### Data block:
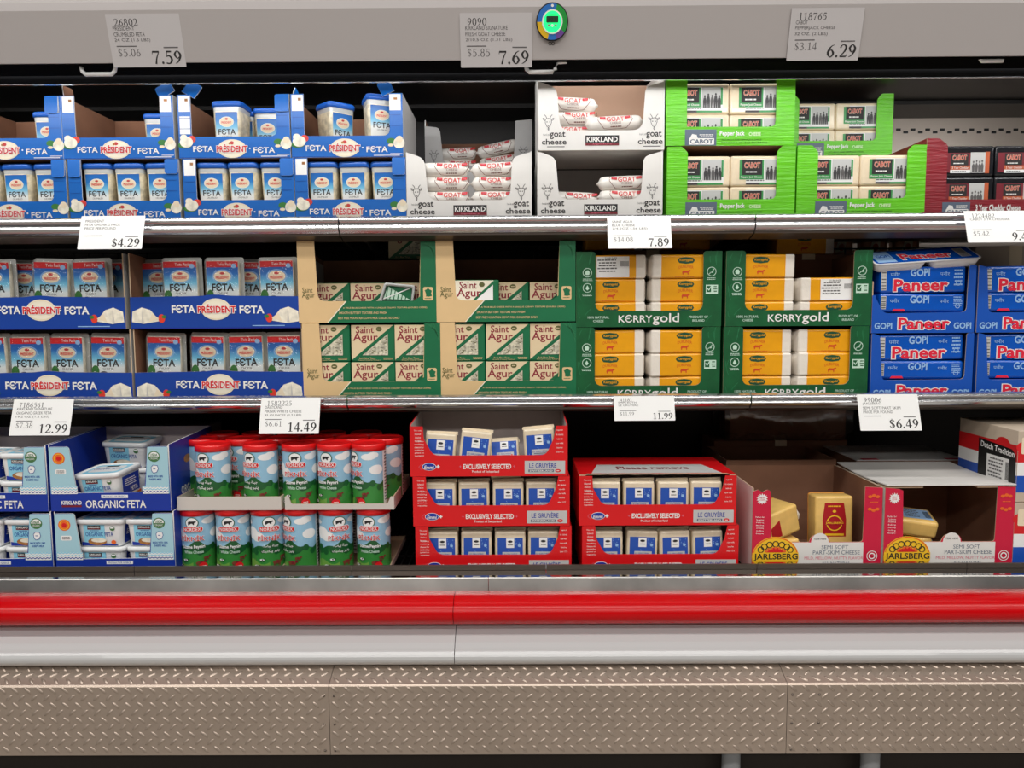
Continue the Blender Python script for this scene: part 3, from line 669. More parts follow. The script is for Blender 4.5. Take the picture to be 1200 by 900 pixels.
tubin(2, -13, .075, 'front feta tub in the third upper blue carton', (0, 0, -.05)); tubin(2, 24, .15, 'feta tub at back right in the third upper blue carton'); tubin(2, -12, .18, 'feta tub at back left in the third upper blue carton')
tubin(3, -22, .095, 'turned feta tub with a bulged lid, upper blue carton at the right end', (0, 0, .75), 1.5)
tubin(3, 33, .06, 'raised feta tub by the post of the upper blue carton at right end', (0, 0, .35), 6)

# ---------------------------------------------------------------- goat cheese (white cartons)
def goat_art(pn, cx, cz, s=1.):
    P = lambda *a: [(cx+x*s, cz+z*s) for x, z in a]
    pn.stroke(P((-3.2, 3), (-4.6, 4.2), (-6, 4.6), (-5.4, 2.8), (-3.4, 2)), .55*s, 'grey_ink', 2)
    pn.stroke(P((3.2, 3), (4.6, 4.2), (6, 4.6), (5.4, 2.8), (3.4, 2)), .55*s, 'grey_ink', 2)
    pn.stroke(P((-1.6, 3.8), (-2.6, 6.5), (-4.2, 8.2)), .6*s, 'grey_ink', 2); pn.stroke(P((1.6, 3.8), (2.6, 6.5), (4.2, 8.2)), .6*s, 'grey_ink', 2)
    pn.stroke(P((-3.2, 3.6), (0, 4.4), (3.2, 3.6), (3.4, 0), (1.8, -4), (0, -5.2), (-1.8, -4), (-3.4, 0), (-3.2, 3.6)), .55*s, 'grey_ink', 2)
    pn.stroke(P((-1.8, .6), (-1.2, .6)), .9*s, 'ink', 2); pn.stroke(P((1.2, .6), (1.8, .6)), .9*s, 'ink', 2)
    pn.stroke(P((-1, -3), (0, -3.6), (1, -3)), .5*s, 'grey_ink', 2); pn.stroke(P((0, -5.2), (-.5, -7), (.3, -8.4), (.6, -6.4), (0, -5.2)), .5*s, 'grey_ink', 2)
def d_goat(pn):
    for s in (-1, 1):
        goat_art(pn, -60.5 if s < 0 else 60, 31, 1.05)
        c = -49 if s < 0 else 61
        pn.text('goat', c-1, 16.6, 17.5, 8, 'ink', 2, bold=.015); pn.text('cheese', c-5, 9.6, 28, 6.2, 'ink', 2, bold=.015)
        pn.text('fresh & mild', c-13.5, 17.5, 8, 2.4, 'grey_ink', 2)
        pn.rect(c-3, 4, 20, .8, 'grey_ink', 2)
    pn.rect(1, 12.2, 38.5, 8.6, 'ink', 2); pn.text('KIRKLAND', 1, 12.0, 35, 5.4, 'white', 3, bold=.02); pn.rect(1, 6.6, 38.5, 3, 'maroon', 2); pn.text('Signature', 1, 6.6, 22, 2, 'pink_text', 3)
go = [(-72, 0), (72, 0), (72, 76), (64, 74, 6), (50, 70, 7), (47, 22, 12), (-47, 22, 12), (-51, 69, 7), (-66, 75, 6), (-72, 76)]
GC = carton(K, 144, 76, 115, go, d_goat, 'white_carton', 'grey_carton', 'white_carton', 'white', hb=76, hs=77, floor_m='carton_brown')
GC_TALL = carton(K, 144, 76, 115, go, d_goat, 'white_carton', 'white_carton', 'white_carton', 'carton_edge', hb=104, hs=92, back_in='carton_brown_lit')  # back panel in lightened carton brown: lamplight on it is put into the colour
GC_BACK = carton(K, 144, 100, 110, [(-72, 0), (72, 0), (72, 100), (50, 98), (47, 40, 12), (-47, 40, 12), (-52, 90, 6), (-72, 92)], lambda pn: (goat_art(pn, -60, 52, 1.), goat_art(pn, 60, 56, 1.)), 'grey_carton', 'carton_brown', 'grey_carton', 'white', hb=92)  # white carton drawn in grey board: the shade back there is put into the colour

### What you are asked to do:
Leave out the pictures and repeat exactly the lines from the start of the material through the line that contains "tubin(3, 33, .06, 'raised", both included.

### Complete response:
Continue the Blender Python script for this scene: part 3, from line 669. More parts follow. The script is for Blender 4.5. Take the picture to be 1200 by 900 pixels.
tubin(2, -13, .075, 'front feta tub in the third upper blue carton', (0, 0, -.05)); tubin(2, 24, .15, 'feta tub at back right in the third upper blue carton'); tubin(2, -12, .18, 'feta tub at back left in the third upper blue carton')
tubin(3, -22, .095, 'turned feta tub with a bulged lid, upper blue carton at the right end', (0, 0, .75), 1.5)
tubin(3, 33, .06, 'raised feta tub by the post of the upper blue carton at right end', (0, 0, .35), 6)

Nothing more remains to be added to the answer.